#### [WHAT YOU HAVE TO DO]
Copy the lines of the data below exactly, starting at the first and stopping after the line that contains "sun.rotation_euler = SUN_TO.to_track_quat('Z', 'Y').to_euler();"; include no pictures.

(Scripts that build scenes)
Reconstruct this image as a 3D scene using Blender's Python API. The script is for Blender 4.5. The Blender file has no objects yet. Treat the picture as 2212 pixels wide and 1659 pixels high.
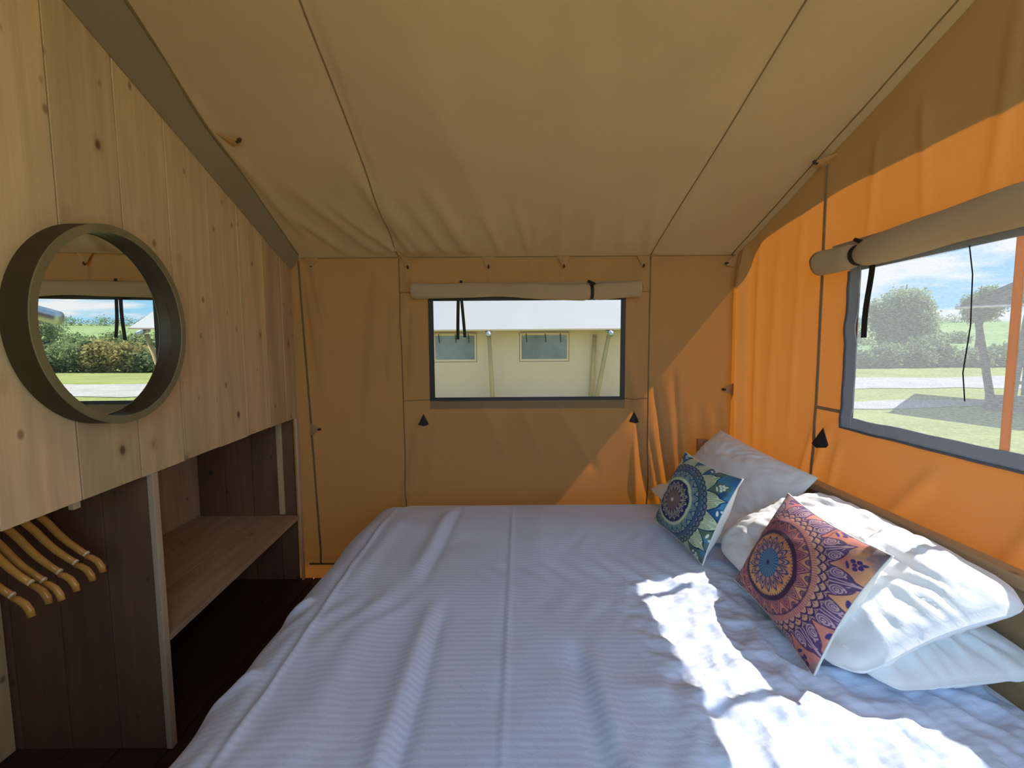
import bpy, bmesh, math, random
import numpy as np
from mathutils import Vector, Matrix, noise

random.seed(7); np.random.seed(7)
scn = bpy.context.scene
COL = scn.collection

# ------------------------------------------------------------------ camera
CAMZ = 1.55
cam_d = bpy.data.cameras.new('camera'); cam_d.sensor_width = 36.0; cam_d.sensor_fit = 'HORIZONTAL'
cam_d.lens = 36.0 * 1000.0 / 2212.0; cam_d.clip_start = 0.02; cam_d.clip_end = 3000
cam = bpy.data.objects.new('camera', cam_d); COL.objects.link(cam)
cam.matrix_world = Matrix.Translation((0, 0, CAMZ)) @ Matrix.Rotation(math.radians(90 - 4.86), 4, 'X') @ Matrix.Rotation(math.radians(-0.4), 4, 'Z')
scn.camera = cam

# ------------------------------------------------------------------ sun, sky, exposure
SUN_TO = Vector((0.636, 0.207, 0.743)).normalized()
SUN_STRENGTH = 22.0
SKY_STRENGTH = 2.4
EXPOSURE = 1.15
sun_d = bpy.data.lights.new('sun', 'SUN'); sun_d.energy = SUN_STRENGTH; sun_d.angle = math.radians(0.55); sun_d.color = (1.0, 0.95, 0.87)
sun = bpy.data.objects.new('sun', sun_d); COL.objects.link(sun)
sun.rotation_euler = SUN_TO.to_track_quat('Z', 'Y').to_euler(); sun.location = (20, 7, 24)

world = bpy.data.worlds.new('sky'); scn.world = world; world.use_nodes = True
def build_world():
    nt = world.node_tree; nt.nodes.clear(); N = nt.nodes.new; L = nt.links.new
    tc = N('ShaderNodeTexCoord'); sep = N('ShaderNodeSeparateXYZ'); L(tc.outputs['Generated'], sep.inputs[0])
    ramp = N('ShaderNodeValToRGB'); L(sep.outputs['Z'], ramp.inputs[0])
    e = ramp.color_ramp.elements
    e[0].position = 0.0; e[0].color = (0.44, 0.76, 0.96, 1)
    e[1].position = 1.0; e[1].color = (0.13, 0.30, 0.66, 1)
    m = e.new(0.22); m.color = (0.15, 0.53, 0.93, 1)
    # clouds: noise on a flat layer overhead
    add = N('ShaderNodeMath'); add.operation = 'ADD'; add.inputs[1].default_value = 0.16; L(sep.outputs['Z'], add.inputs[0])
    dx = N('ShaderNodeMath'); dx.operation = 'DIVIDE'; L(sep.outputs['X'], dx.inputs[0]); L(add.outputs[0], dx.inputs[1])
    dy = N('ShaderNodeMath'); dy.operation = 'DIVIDE'; L(sep.outputs['Y'], dy.inputs[0]); L(add.outputs[0], dy.inputs[1])
    cmb = N('ShaderNodeCombineXYZ'); L(dx.outputs[0], cmb.inputs[0]); L(dy.outputs[0], cmb.inputs[1])
    nz = N('ShaderNodeTexNoise'); nz.inputs['Scale'].default_value = 1.5; nz.inputs['Detail'].default_value = 8; nz.inputs['Roughness'].default_value = 0.55
    L(cmb.outputs[0], nz.inputs['Vector'])
    cr = N('ShaderNodeValToRGB'); cr.color_ramp.elements[0].position = 0.46; cr.color_ramp.elements[1].position = 0.60
    L(nz.outputs['Fac'], cr.inputs[0])
    mix = N('ShaderNodeMix'); mix.data_type = 'RGBA'; mix.inputs['B'].default_value = (0.92, 0.93, 0.95, 1)
    L(cr.outputs['Color'], mix.inputs['Factor']); L(ramp.outputs['Color'], mix.inputs['A'])
    bg = N('ShaderNodeBackground'); bg.inputs['Strength'].default_value = SKY_STRENGTH
    L(mix.outputs['Result'], bg.inputs['Color'])
    out = N('ShaderNodeOutputWorld'); L(bg.outputs[0], out.inputs[0])
build_world()
scn.view_settings.view_transform = 'Standard'; scn.view_settings.look = 'None'
scn.view_settings.exposure = EXPOSURE; scn.view_settings.gamma = 1.0; scn.view_settings.use_curve_mapping = False
scn.cycles.use_adaptive_sampling = True; scn.cycles.adaptive_threshold = 0.03
scn.cycles.max_bounces = 12; scn.cycles.diffuse_bounces = 5; scn.cycles.glossy_bounces = 6
scn.cycles.transmission_bounces = 10; scn.cycles.transparent_max_bounces = 24
scn.cycles.sample_clamp_indirect = 6.0

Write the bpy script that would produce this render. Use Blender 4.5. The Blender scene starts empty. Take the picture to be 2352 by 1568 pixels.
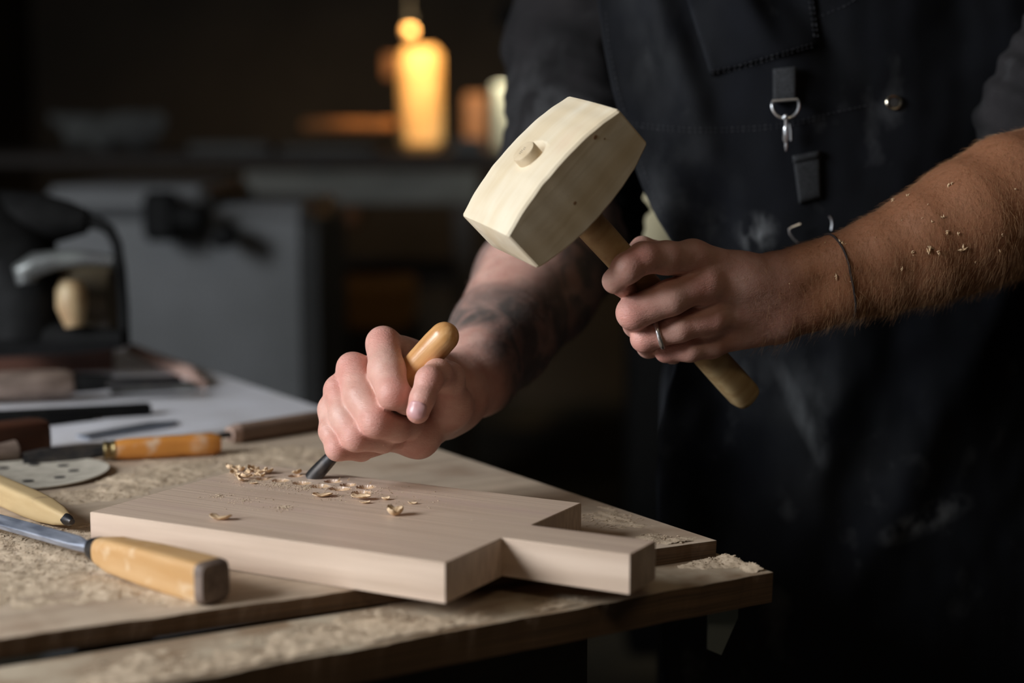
import bpy, math, random
import numpy as np
from mathutils import Vector, Matrix, noise as mnoise

random.seed(7); RNG = np.random.default_rng(7)
C = bpy.context.scene.collection
SC = bpy.context.scene

# ------------------------------------------------------------------ camera
FPX = 3800.0
ZC = 1.15                                   # lens height above the floor
PITCH = math.atan((784 - 300) / FPX)
cam_d = bpy.data.cameras.new('camera'); cam = bpy.data.objects.new('camera', cam_d); C.objects.link(cam)
cam.location = (0, 0, ZC); cam.rotation_euler = (math.pi / 2 - PITCH, 0, 0)
cam_d.sensor_width = 36; cam_d.lens = FPX / 2352 * 36
cam_d.clip_start = 0.05; cam_d.clip_end = 60
cam_d.dof.use_dof = True; cam_d.dof.focus_distance = 1.16; cam_d.dof.aperture_fstop = 2.75
SC.camera = cam
# ------------------------------------------------------------------ world, light, exposure
SC.view_settings.view_transform = 'Standard'; SC.view_settings.look = 'None'
SC.view_settings.exposure = 0.0; SC.view_settings.gamma = 1.0
SC.cycles.use_denoising = True
SC.cycles.max_bounces = 6
w = bpy.data.worlds.new('world'); SC.world = w; w.use_nodes = True
w.node_tree.nodes['Background'].inputs[0].default_value = (0.6, 0.7, 0.8, 1)
w.node_tree.nodes['Background'].inputs[1].default_value = 0.004

def area(name, loc, target, sx, sy, power, col, spread=180):
    d = bpy.data.lights.new(name, 'AREA'); d.shape = 'RECTANGLE'; d.size = sx; d.size_y = sy
    d.energy = power; d.color = col; d.spread = math.radians(spread)
    o = bpy.data.objects.new(name, d); C.objects.link(o); o.location = loc
    o.rotation_euler = (Vector(target) - Vector(loc)).to_track_quat('-Z', 'Z').to_euler(); return o
def point(name, loc, power, col, r=0.03):
    d = bpy.data.lights.new(name, 'POINT'); d.energy = power; d.color = col; d.shadow_soft_size = r
    o = bpy.data.objects.new(name, d); C.objects.link(o); o.location = loc; return o
WIN_Y, WIN_Z, WIN_X = 0.25, 1.74, -1.95      # the window on the left wall
area('window_daylight', (WIN_X + 0.03, WIN_Y, WIN_Z), (WIN_X + 1.0, WIN_Y + 0.35, WIN_Z - 0.28), 0.95, 1.0, 84, (0.90, 0.95, 1.0))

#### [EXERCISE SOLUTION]
Reconstruct this image as a 3D scene using Blender's Python API. The script is for Blender 4.5. The Blender file has no objects yet. Treat the picture as 2212 pixels wide and 1659 pixels high.
import bpy, bmesh, math, random
import numpy as np
from mathutils import Vector, Matrix, noise

random.seed(7); np.random.seed(7)
scn = bpy.context.scene
COL = scn.collection

# ------------------------------------------------------------------ camera
CAMZ = 1.55
cam_d = bpy.data.cameras.new('camera'); cam_d.sensor_width = 36.0; cam_d.sensor_fit = 'HORIZONTAL'
cam_d.lens = 36.0 * 1000.0 / 2212.0; cam_d.clip_start = 0.02; cam_d.clip_end = 3000
cam = bpy.data.objects.new('camera', cam_d); COL.objects.link(cam)
cam.matrix_world = Matrix.Translation((0, 0, CAMZ)) @ Matrix.Rotation(math.radians(90 - 4.86), 4, 'X') @ Matrix.Rotation(math.radians(-0.4), 4, 'Z')
scn.camera = cam

# ------------------------------------------------------------------ sun, sky, exposure
SUN_TO = Vector((0.636, 0.207, 0.743)).normalized()
SUN_STRENGTH = 22.0
SKY_STRENGTH = 2.4
EXPOSURE = 1.15
sun_d = bpy.data.lights.new('sun', 'SUN'); sun_d.energy = SUN_STRENGTH; sun_d.angle = math.radians(0.55); sun_d.color = (1.0, 0.95, 0.87)
sun = bpy.data.objects.new('sun', sun_d); COL.objects.link(sun)
sun.rotation_euler = SUN_TO.to_track_quat('Z', 'Y').to_euler(); sun.location = (20, 7, 24)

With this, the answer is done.